Juniors Build on Success

Louisa Hall, #2 seed, Goes into action today.
SquashTalk filephoto © 2004

Christopher Gordon and Lily Lorentzen, still riding the momentum they generated in winning their respectively USSRA Under-19 titles a week ago in Boston, both won their first-round matches in straight games yesterday afternoon in Seattle as the U. S. National Championships got under way.

Gordon won three tiebreaker 10-8 games from 2002 Nationals semi-finalist and2003 Pan American Games U. S. team member Tim Wyant, while Lorentzen ousted former Harvard stand-out Carlin Win in the only pre-quarters match in the women's nine-player draw.

Both Gordon and Lorentzen will now face the respective defending National champion in their quarter-final matches this afternoon. Gordon takes on Preston Quick (an easy winner yesterday over qualifier Ronn McMahon) and Lorentzen goes up against four-time champion Latasha Khan, who has won this event each of the past two years. Unfortunately, all three qualifiers (Lorentzen, McMahon and Ian Conway, a five-game Wednesday prelims winner over Jared Sandler who was then routed by 2001 and 2002 S. L. Green winner and top seed Damian Walker) were assigned the Nos. 1 or 2 seeds in their opening main-draw matches, making it nearly impossible for any of the three to build upon their successful qualifying efforts.
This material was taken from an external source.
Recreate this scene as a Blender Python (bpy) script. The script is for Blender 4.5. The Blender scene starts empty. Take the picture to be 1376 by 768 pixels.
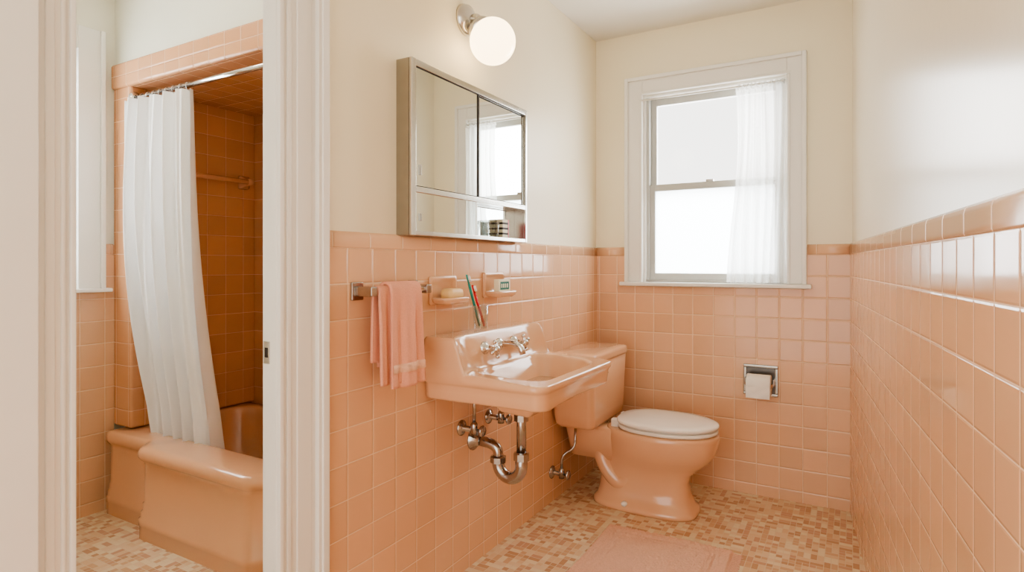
import bpy, math, random
from mathutils import Vector, Matrix
random.seed(3)
D=bpy.data; C=bpy.context
COL=C.scene.collection
H=1.2
# ------------------------------------------------------------------ node helpers
class NT:
    def __init__(s,mat):
        s.m=mat; mat.use_nodes=True; s.t=mat.node_tree; s.t.nodes.clear()
    def n(s,typ,**kw):
        nd=s.t.nodes.new(typ)
        for k,v in kw.items(): setattr(nd,k,v)
        return nd
    def set(s,inp,v):
        if isinstance(v,bpy.types.NodeSocket): s.t.links.new(v,inp)
        elif v is not None: inp.default_value=v
    def math(s,op,a,b=None,c=None):
        nd=s.n('ShaderNodeMath',operation=op)
        s.set(nd.inputs[0],a)
        if b is not None: s.set(nd.inputs[1],b)
        if c is not None: s.set(nd.inputs[2],c)
        return nd.outputs[0]
    def mixf(s,f,a,b):
        nd=s.n('ShaderNodeMix',data_type='FLOAT'); s.set(nd.inputs[0],f); s.set(nd.inputs[2],a); s.set(nd.inputs[3],b); return nd.outputs[0]
    def mixc(s,f,a,b,bt='MIX'):
        nd=s.n('ShaderNodeMix',data_type='RGBA',blend_type=bt); s.set(nd.inputs[0],f); s.set(nd.inputs[6],a); s.set(nd.inputs[7],b); return nd.outputs[2]
    def smooth(s,v,a,b,o0=0.0,o1=1.0):
        nd=s.n('ShaderNodeMapRange',interpolation_type='SMOOTHSTEP'); s.set(nd.inputs[0],v)
        nd.inputs[1].default_value=a; nd.inputs[2].default_value=b; nd.inputs[3].default_value=o0; nd.inputs[4].default_value=o1
        return nd.outputs[0]
    def noise(s,vec,scale,detail=3):
        nd=s.n('ShaderNodeTexNoise'); s.set(nd.inputs['Vector'],vec); nd.inputs['Scale'].default_value=scale; nd.inputs['Detail'].default_value=detail; return nd.outputs[0]
    def bump(s,h,strength,dist,normal=None):
        nd=s.n('ShaderNodeBump'); s.set(nd.inputs['Height'],h); nd.inputs['Strength'].default_value=strength; nd.inputs['Distance'].default_value=dist
        if normal is not None: s.set(nd.inputs['Normal'],normal)
        return nd.outputs[0]
    def out(s,sh):
        o=s.n('ShaderNodeOutputMaterial'); s.t.links.new(sh,o.inputs[0])
    def bsdf(s,color,rough,metal=0.0,normal=None,coat=0.0,**kw):
        b=s.n('ShaderNodeBsdfPrincipled'); s.set(b.inputs['Base Color'],color); s.set(b.inputs['Roughness'],rough); b.inputs['Metallic'].default_value=metal
        if normal is not None: s.set(b.inputs['Normal'],normal)
        b.inputs['Coat Weight'].default_value=coat; b.inputs['Coat Roughness'].default_value=0.05
        for k,v in kw.items(): s.set(b.inputs[k],v)
        return b.outputs[0]
def lin(r,g,b):
    f=lambda c:(c/255/12.92) if c/255<=0.04045 else ((c/255+0.055)/1.055)**2.4
    return (f(r),f(g),f(b),1)
def simple(name,col,rough=.4,metal=0,coat=0,noise_amt=.04,nscale=30,bump=0,bscale=200,**kw):
    t=NT(D.materials.new(name)); tc=t.n('ShaderNodeTexCoord').outputs['Object']
    nz=t.noise(tc,nscale)
    c=t.mixc(nz,tuple(x*(1-noise_amt) for x in col[:3])+(1,),tuple(min(1,x*(1+noise_amt)) for x in col[:3])+(1,))
    nm=t.bump(t.noise(tc,bscale,2),bump,.002) if bump else None
    t.out(t.bsdf(c,rough,metal,nm,coat,**kw)); return t.m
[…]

Only two of the remaining round of 16 men's matches exceeded the three-game minimum, and both involved successful comeback efforts by Dartmouth players past and present. Both junior Ryan Donegan and recent alumnus Beau River trailed their respective opponents Richard Chin, a three-time S. L. Green finalist, and 2003 Harvard captain Dylan Patterson before handily winning the fourth and fifth games. Chin's first S. L. Green final-round appearance was exactly a decade ago, in '94, and the years and his recent Achilles tendon strain may be starting to catch up with him, while Patterson played well in taking te second and third games against River, who then strongly reasserted himself in the 9-2, 9-1 close-out to their match.

The other men's Thursday results---Julian Illingworth over Alec Decker, third seed Jamie Crombie over 1996 winner Mohsen Mir and fourth seed Michael Puertas over Francis Odeh-were all fairly routine, as none of the losing players was able to muster up more than five points in any of their three games. So in today's quarter-final action it will be Walker vs. River and Donegan seeking revenge against Puertas (who defeated him last month in the Grand Open event) in the top half, and Crombie vs. Illingworth and, as noted, Quick vs Gordon down below.

The women's event gets started in earnest today. The winner of Khan-Lorentzen will face whoever wins between last year's finalist Shebana Khan and this year's just-crowned Intercollegiate champion Michelle Quibell in tomorrow's semis, while in the bottom half former Harvard teammates Louisa Hall, the second seed, and Margaret Elias will play each other, as will 2002 Nationals finalist Meredeth Quick and '98 Intercollegiates champion Ivy Pochoda.